They said it couldn’t be done, but Alexandria Ocasio-Cortez, a card-carrying member of the Democratic Socialists of America, just beat Rep. Joe Crowley, a ten-term incumbent, in a major upset in the Democratic primary in New York’s 14th Congressional district, covering parts of the east Bronx and northwest Queens.
Ocasio-Cortez will now go onto the general election in November as the Democratic candidate for Congress where she is expected to win handily in a district that has never given the Democratic candidate less than 60% of the vote since the turn of the century.
The upset was particularly shocking, not only because of Crowley’s long-term incumbency and ensuing fourth-place seniority in Democratic Congressional leadership but because of his 10-1 fundraising advantage over his young challenger.
The 28-year-old Ocasio-Cortez ran against the leader of the Queens County Democrats on a platform unapologetically to the left of Crowley, demanding universal health care, a federal jobs guarantee, and the abolition of ICE, among other long-desired progressive goals.
While Crowley espoused many of the same goals, his close ties to big money on Wall Street and his failure to bother to show up at scheduled debates with Ocasio-Cortez hurt him with an electorate eager for change.

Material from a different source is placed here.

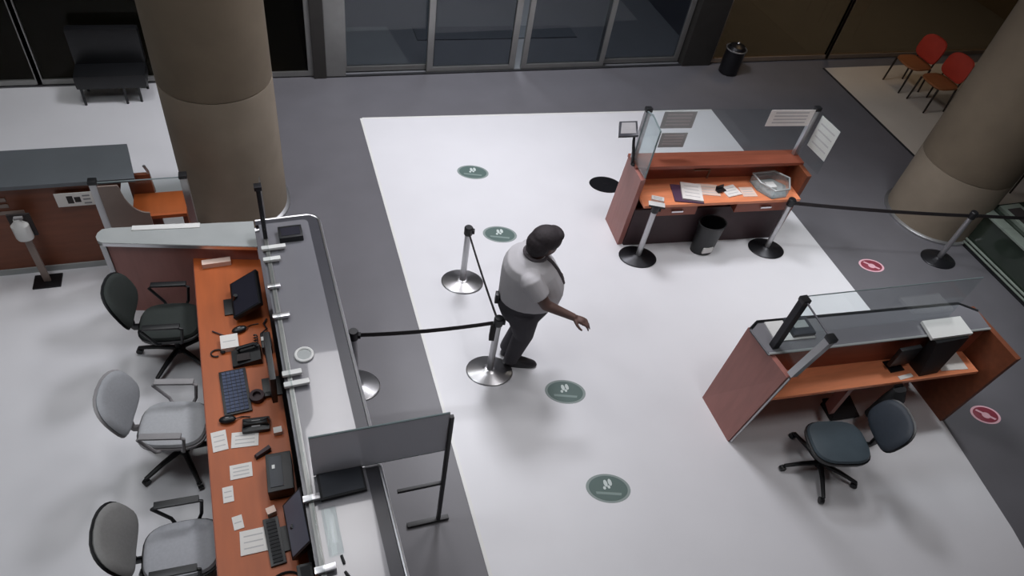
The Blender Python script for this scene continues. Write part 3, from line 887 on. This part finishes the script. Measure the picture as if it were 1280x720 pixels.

Political pundits were flabbergasted by the upset, calling it the biggest political surprise since then-House Majority Leader Eric Cantor was defeated in the California Republican primary by his Tea Party-backed opponent David Brat in 2014.
Ocasio-Cortez spoke about her remarkable campaign in a series of tweets that she sent right before the final results of the primary were announced.
I have spent today criss-crossing the district my family has called home for generations. I have met strangers who knew my dad, and knew stories about my loved ones.
I have touched the hands of people who have felt ignored and invisible for a long, long time. And they felt seen.
— Alexandria Ocasio-Cortez (@Ocasio2018) June 27, 2018
But I knew that in refusing to engage with non-voters, we were churning a cycle of neglect and cynicism.
So I reached out. And we have been embraced. We have built power. We have organized.
What we have built is permanent. No. Matter. What.
— Alexandria Ocasio-Cortez (@Ocasio2018) June 27, 2018
We triggered the first primary election in 14 years. OUR supporters, collecting signatures in the bitter snow for 5 weeks, did that.
No matter who the vote is for, every single vote cast to day is ours – because we made this election happen.
— Alexandria Ocasio-Cortez (@Ocasio2018) June 27, 2018
Hopefully, Ocasio-Cortez’s upset victory will embolden Democrats across the country to show their true progressive colors while campaigning and cease their cynical triangulation strategy of tacking toward the center to attract the few moderate Republicans that still exist.
With this surprising win, Ocasio-Cortez proves that “Socialism” isn’t the boogeyman anymore. It’s no longer a dirty word used to smear candidates, but a lofty goal of inclusion, equal justice, and the sharing of our economic resources for the benefit of all rather than the government of the wealthy, by the wealthy, and for the wealthy that we currently endure.
Onwards and upwards, my friends! On to victory in November and the re-taking of Congress.